EXERCISE = Find the string "from" in the listing and report every line that has it.

+ + +

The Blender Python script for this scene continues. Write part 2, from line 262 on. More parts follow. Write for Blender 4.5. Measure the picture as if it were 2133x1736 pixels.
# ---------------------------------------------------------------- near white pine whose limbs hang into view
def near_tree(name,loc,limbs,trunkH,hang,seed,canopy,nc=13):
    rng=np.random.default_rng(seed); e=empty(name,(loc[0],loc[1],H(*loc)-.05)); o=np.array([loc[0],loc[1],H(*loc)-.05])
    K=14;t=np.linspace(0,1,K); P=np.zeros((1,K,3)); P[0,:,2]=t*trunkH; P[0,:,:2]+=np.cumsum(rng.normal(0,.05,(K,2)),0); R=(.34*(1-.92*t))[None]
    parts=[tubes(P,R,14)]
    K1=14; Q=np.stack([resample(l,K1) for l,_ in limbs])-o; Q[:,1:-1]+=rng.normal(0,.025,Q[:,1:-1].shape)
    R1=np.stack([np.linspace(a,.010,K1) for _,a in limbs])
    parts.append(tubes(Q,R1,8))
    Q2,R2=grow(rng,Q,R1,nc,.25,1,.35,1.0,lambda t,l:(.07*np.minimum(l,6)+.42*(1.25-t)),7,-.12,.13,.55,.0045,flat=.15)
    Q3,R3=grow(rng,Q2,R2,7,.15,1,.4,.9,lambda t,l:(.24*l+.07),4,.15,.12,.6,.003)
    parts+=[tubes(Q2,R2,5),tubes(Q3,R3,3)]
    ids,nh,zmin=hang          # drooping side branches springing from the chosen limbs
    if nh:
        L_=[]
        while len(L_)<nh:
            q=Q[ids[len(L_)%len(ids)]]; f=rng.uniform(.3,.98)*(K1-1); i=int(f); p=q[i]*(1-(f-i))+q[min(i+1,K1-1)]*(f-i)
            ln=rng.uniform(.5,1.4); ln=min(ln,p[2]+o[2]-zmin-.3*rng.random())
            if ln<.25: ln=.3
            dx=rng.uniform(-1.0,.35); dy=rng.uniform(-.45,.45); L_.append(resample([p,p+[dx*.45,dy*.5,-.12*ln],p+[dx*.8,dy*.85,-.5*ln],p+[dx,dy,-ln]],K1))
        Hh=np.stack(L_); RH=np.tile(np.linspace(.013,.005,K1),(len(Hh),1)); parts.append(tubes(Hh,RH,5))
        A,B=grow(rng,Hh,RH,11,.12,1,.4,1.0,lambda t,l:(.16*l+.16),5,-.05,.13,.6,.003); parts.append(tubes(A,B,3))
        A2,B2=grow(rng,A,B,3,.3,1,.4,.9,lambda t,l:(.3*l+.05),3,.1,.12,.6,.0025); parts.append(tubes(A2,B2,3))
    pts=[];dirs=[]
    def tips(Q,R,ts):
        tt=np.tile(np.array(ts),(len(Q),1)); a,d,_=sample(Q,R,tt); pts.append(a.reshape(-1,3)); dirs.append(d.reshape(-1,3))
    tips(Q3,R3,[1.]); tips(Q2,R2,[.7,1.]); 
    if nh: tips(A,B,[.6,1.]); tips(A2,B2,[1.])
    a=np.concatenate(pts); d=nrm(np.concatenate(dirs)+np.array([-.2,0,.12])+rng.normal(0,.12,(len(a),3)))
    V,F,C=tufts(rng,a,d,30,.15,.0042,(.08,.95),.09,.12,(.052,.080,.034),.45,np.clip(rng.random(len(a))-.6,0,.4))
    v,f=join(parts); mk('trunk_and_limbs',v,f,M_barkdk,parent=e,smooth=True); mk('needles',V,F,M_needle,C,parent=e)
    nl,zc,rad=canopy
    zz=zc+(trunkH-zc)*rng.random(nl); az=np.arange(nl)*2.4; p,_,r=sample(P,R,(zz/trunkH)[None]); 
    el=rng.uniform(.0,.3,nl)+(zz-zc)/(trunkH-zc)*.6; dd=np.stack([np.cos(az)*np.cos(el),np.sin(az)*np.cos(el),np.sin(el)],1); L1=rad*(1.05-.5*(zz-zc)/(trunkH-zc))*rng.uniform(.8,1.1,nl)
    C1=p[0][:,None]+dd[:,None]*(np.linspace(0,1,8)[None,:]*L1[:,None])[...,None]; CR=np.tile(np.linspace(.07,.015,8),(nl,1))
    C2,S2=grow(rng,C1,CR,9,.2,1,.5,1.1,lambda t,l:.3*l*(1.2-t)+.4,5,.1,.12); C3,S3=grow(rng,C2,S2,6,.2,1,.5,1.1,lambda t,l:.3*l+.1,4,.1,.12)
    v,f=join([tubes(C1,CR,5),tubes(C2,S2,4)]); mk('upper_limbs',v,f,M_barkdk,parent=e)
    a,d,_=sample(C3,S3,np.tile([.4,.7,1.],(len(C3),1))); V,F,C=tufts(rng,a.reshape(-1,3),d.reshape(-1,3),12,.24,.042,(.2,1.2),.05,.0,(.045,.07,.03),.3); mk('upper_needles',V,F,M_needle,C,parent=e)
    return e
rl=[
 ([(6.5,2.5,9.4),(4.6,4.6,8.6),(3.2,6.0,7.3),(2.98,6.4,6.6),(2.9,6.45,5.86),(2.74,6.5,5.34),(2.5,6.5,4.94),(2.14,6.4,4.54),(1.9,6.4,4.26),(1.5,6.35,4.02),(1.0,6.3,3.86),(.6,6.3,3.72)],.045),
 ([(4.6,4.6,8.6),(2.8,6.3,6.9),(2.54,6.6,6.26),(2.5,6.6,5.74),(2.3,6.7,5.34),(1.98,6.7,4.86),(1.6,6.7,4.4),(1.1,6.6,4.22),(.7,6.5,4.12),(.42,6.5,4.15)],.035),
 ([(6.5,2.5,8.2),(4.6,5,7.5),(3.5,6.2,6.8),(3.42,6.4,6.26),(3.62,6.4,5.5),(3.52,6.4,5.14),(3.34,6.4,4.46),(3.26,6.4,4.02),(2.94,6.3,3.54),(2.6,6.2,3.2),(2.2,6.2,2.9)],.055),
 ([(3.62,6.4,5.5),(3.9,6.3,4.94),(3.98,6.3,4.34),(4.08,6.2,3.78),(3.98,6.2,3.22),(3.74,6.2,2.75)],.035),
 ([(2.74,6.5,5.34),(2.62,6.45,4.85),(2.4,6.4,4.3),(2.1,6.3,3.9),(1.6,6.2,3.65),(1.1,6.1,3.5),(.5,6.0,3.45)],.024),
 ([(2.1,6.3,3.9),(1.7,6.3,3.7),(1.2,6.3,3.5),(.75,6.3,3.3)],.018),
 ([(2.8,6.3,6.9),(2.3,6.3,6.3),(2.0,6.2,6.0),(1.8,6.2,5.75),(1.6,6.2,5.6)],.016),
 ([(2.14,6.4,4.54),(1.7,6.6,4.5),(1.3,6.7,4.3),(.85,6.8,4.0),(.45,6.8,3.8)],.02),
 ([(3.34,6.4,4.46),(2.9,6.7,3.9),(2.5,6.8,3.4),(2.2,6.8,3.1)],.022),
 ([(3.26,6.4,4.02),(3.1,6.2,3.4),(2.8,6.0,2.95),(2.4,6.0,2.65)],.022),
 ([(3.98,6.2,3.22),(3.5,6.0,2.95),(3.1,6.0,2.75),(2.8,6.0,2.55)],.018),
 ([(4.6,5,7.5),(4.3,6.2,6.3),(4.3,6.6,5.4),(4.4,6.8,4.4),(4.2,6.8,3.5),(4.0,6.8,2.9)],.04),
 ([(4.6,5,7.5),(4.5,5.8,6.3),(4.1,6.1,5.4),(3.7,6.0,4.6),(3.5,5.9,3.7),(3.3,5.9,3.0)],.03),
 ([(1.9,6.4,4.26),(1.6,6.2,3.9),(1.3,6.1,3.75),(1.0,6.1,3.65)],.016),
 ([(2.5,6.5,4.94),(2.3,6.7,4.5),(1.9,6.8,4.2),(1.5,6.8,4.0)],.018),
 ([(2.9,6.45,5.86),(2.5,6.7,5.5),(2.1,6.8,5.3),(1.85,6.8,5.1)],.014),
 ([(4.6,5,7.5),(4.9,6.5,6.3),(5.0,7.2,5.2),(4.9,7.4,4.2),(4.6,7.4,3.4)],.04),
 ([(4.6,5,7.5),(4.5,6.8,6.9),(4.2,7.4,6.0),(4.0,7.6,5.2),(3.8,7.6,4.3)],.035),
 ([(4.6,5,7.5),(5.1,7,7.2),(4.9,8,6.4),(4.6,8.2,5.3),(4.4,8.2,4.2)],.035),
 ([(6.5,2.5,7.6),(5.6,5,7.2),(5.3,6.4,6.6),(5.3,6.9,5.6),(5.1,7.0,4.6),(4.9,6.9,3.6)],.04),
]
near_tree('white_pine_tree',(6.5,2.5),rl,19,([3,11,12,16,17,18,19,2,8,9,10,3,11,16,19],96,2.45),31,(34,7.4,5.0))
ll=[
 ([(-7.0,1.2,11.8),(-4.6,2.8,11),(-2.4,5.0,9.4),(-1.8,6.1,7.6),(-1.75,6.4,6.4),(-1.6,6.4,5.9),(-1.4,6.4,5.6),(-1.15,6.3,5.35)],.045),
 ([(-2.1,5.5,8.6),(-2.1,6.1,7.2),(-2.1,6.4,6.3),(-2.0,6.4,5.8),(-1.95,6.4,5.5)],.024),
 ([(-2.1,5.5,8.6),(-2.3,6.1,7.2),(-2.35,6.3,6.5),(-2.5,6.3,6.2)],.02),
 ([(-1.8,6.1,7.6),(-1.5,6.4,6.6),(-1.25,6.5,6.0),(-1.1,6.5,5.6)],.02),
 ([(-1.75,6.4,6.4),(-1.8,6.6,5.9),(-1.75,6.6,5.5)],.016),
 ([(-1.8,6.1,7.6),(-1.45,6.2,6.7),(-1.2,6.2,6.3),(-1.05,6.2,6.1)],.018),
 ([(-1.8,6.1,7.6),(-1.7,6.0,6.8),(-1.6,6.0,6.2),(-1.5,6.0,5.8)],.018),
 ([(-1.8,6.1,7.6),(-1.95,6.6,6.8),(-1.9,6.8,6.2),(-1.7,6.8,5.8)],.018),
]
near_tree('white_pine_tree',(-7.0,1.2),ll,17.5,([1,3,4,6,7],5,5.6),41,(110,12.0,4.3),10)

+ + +

OUTPUT OF THE TASK =
The Blender Python script for this scene continues. Write part 2, from line 262 on. More parts follow. Write for Blender 4.5. Measure the picture as if it were 2133x1736 pixels.
    ids,nh,zmin=hang          # drooping side branches springing from the chosen limbs